Paper vs. Physical: What Tighter Oil Supplies Could Mean

Additional content provided by Brian Booe, Associate Analyst, Research.

With the proverbial ceasefire negotiation can kicked down the road for the second time in a week, the U.S. and Iran remain in a stalemate over the Strait of Hormuz. While equity markets have bounced back this month, seemingly moving on to the more upbeat fundamental and macro backdrop, and crude oil futures have dropped off their March highs, the physical supply squeeze for oil may be somewhat underappreciated by investors. Entering 2026, crude oil over supply was expected to be a headwind for energy prices, but damage to the energy infrastructure and production cuts in the Middle East have accelerated uncertainty around the supply crunch sparked by the Strait of Hormuz closure. For perspective, one-fifth of global supply typically traverses the Strait, but roughly 23,000 outbound kilobarrels of crude oil have passed the waterway since March 1 (just under 1.5 days’ worth, based on the one-year average before the conflict). Early-year oversupply has helped absorb the immediate shock better than feared, while markets still face normalization that could take months.
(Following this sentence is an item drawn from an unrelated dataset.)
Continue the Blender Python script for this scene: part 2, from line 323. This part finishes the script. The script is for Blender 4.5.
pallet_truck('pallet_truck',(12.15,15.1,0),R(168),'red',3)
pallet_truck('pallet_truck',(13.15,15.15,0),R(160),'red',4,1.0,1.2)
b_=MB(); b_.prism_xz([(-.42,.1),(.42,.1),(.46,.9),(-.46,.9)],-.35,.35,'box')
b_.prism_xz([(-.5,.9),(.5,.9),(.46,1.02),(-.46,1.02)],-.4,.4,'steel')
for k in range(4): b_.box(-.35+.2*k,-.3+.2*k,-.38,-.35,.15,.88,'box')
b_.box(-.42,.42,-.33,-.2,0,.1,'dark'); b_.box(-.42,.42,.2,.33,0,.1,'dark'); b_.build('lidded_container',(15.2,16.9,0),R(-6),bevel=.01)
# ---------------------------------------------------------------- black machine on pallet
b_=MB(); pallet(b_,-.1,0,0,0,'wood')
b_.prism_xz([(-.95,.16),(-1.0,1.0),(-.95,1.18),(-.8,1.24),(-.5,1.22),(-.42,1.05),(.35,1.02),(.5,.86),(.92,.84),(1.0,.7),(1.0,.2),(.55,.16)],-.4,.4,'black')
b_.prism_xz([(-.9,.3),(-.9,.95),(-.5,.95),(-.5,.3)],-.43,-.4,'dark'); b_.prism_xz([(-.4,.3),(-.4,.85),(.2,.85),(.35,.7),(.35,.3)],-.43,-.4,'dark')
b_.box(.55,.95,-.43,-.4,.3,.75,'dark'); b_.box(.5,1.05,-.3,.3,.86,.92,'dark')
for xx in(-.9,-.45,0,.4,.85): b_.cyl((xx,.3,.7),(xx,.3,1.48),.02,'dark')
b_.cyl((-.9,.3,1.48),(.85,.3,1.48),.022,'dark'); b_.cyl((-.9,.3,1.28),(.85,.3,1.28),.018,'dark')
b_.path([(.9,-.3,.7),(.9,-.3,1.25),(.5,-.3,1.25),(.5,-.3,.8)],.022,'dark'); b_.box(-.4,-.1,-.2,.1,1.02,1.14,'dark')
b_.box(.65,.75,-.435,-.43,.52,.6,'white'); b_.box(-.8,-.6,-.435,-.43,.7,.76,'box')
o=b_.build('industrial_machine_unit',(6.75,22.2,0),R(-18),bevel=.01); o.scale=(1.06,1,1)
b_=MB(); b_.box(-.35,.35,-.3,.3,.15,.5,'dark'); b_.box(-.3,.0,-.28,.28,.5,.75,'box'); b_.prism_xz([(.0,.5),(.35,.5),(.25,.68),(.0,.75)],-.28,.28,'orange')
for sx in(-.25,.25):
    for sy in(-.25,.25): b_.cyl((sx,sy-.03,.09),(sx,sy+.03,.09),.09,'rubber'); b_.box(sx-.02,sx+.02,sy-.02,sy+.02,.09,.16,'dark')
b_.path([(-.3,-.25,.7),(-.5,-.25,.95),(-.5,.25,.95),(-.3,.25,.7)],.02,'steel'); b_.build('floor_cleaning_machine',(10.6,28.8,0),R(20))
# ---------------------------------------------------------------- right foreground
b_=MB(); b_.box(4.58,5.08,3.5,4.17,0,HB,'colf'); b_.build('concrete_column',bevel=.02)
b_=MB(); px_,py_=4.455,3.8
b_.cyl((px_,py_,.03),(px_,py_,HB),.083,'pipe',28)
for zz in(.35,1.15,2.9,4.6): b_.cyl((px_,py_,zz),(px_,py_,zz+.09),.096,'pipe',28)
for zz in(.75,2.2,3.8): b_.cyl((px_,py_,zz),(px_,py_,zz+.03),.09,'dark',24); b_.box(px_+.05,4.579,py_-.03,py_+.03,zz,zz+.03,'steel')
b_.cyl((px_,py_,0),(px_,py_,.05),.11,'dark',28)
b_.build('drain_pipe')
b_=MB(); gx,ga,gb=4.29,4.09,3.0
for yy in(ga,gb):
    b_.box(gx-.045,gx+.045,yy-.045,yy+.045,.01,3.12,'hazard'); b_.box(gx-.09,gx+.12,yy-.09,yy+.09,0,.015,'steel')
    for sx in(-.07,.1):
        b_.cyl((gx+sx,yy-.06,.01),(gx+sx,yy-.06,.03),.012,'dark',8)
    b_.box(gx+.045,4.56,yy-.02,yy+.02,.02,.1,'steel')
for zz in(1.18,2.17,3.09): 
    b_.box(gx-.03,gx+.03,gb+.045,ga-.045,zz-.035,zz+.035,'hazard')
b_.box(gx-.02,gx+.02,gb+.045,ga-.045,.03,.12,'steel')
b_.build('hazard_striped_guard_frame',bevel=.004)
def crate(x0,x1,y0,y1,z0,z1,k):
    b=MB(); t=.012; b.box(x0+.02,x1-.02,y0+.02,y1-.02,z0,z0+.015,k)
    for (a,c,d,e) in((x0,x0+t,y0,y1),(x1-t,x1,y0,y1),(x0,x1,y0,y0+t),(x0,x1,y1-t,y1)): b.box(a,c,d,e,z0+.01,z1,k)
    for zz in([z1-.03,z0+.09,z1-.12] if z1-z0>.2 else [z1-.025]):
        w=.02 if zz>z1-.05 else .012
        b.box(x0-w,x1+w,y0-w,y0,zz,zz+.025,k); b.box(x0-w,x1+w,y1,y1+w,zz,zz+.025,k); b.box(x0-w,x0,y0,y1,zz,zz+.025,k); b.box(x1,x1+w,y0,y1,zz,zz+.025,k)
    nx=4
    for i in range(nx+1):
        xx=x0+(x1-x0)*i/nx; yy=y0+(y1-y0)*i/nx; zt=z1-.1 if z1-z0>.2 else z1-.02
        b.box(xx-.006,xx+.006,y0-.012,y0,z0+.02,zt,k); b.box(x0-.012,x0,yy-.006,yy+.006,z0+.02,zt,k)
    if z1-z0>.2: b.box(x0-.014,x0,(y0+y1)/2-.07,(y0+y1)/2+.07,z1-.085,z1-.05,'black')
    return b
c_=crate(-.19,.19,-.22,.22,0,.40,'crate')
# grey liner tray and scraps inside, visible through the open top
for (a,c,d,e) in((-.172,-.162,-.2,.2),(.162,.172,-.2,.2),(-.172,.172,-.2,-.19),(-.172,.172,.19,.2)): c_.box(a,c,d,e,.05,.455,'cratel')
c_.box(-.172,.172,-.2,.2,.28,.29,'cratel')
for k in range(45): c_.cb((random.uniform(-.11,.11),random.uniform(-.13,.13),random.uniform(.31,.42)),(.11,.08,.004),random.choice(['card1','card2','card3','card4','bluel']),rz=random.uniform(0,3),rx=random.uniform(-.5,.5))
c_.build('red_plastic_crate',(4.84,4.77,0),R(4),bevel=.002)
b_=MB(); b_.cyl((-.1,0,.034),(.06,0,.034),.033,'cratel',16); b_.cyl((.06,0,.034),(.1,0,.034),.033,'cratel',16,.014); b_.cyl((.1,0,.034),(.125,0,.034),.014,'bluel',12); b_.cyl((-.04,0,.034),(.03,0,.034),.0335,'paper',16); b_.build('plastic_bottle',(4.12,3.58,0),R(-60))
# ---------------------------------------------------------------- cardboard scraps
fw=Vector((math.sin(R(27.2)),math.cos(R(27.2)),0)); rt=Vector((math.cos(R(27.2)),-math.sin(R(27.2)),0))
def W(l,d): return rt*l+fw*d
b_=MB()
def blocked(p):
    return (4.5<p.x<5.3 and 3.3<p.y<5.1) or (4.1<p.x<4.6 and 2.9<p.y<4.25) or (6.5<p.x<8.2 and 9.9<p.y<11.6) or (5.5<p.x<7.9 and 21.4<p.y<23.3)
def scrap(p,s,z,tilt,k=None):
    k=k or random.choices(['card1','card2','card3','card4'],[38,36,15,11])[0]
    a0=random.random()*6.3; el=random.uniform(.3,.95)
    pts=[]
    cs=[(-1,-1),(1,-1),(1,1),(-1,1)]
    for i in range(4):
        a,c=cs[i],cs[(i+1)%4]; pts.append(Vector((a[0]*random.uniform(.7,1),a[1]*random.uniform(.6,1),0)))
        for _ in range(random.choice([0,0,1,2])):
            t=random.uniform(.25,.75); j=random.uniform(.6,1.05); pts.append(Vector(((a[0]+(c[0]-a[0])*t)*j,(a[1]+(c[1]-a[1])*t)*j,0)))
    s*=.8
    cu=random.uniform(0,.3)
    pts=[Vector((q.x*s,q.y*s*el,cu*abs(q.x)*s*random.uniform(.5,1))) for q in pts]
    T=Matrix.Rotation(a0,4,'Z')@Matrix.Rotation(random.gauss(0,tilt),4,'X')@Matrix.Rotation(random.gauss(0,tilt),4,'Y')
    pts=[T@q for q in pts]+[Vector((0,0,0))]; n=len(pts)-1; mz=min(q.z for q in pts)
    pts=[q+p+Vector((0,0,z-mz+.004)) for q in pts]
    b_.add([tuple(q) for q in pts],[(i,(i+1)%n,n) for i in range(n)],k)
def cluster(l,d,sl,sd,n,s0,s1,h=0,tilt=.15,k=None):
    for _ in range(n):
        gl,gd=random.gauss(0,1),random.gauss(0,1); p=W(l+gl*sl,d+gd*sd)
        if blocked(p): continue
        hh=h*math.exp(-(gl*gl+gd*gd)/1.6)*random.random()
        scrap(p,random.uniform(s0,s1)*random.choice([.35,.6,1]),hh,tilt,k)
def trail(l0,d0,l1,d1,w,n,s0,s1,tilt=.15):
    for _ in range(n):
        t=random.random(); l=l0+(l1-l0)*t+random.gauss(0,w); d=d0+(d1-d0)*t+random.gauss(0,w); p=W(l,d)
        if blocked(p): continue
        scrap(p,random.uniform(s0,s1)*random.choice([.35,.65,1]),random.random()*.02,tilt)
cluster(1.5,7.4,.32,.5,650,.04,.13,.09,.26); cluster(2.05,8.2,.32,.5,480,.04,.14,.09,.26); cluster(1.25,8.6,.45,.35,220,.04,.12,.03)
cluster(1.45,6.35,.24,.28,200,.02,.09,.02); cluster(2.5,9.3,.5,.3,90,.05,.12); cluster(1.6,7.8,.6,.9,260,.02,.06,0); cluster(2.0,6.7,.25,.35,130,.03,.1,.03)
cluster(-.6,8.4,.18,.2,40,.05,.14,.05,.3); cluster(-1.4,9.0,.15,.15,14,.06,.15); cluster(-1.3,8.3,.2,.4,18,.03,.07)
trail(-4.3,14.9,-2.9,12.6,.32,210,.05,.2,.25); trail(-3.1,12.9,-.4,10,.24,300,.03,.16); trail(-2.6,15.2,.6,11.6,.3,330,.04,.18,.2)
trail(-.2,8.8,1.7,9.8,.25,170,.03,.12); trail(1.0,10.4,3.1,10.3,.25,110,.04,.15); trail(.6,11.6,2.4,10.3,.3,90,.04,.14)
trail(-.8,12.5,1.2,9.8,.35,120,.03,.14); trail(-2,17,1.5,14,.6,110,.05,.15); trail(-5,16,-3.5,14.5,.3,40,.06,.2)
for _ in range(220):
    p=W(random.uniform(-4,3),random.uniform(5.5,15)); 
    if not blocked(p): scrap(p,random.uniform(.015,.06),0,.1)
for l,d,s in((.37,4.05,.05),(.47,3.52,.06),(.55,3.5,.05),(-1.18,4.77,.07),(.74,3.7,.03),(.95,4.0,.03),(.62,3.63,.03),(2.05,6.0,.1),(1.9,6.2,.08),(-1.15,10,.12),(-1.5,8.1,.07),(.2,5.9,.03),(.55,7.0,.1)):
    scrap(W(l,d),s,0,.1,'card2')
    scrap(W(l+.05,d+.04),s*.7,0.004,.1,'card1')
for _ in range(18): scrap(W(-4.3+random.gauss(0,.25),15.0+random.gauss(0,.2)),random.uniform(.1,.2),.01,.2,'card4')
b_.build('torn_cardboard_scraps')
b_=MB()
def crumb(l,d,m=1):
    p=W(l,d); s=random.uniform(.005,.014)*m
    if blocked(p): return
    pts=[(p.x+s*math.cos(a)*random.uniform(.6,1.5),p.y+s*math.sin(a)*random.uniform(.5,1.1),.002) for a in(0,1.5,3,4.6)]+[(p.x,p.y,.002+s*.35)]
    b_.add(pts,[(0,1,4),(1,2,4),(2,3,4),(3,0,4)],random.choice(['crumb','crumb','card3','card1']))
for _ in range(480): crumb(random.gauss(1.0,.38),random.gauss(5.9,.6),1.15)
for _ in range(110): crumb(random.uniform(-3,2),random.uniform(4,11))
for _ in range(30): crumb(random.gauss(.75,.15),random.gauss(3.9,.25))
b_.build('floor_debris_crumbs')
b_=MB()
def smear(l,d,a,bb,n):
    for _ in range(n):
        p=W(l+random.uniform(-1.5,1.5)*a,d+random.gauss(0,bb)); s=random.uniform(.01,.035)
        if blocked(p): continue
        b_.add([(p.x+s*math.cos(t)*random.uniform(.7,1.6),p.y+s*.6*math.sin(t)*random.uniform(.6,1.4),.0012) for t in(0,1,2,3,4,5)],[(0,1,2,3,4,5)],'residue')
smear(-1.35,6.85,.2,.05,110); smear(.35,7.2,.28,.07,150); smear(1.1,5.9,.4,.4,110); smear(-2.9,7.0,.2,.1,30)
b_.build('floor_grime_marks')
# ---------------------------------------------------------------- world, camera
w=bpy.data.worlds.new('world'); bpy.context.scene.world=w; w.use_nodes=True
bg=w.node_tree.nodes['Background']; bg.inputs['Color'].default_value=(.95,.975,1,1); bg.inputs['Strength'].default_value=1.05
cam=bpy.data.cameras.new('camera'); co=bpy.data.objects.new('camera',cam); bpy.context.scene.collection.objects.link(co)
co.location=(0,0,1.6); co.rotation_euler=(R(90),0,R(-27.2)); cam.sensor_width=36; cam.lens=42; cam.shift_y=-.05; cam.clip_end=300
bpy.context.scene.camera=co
Headlines have broadly focused on futures prices across the so-called paper market, but what slipped under the radar was a disconnect beginning in mid-March between the physical market. As evidence of the supply squeeze, futures prices remain lower than dated Brent prices (the benchmark for physical oil prices) and have resumed moving higher despite coming back to earth a bit after soaring past $140 per barrel before the U.S.-Iran ceasefire.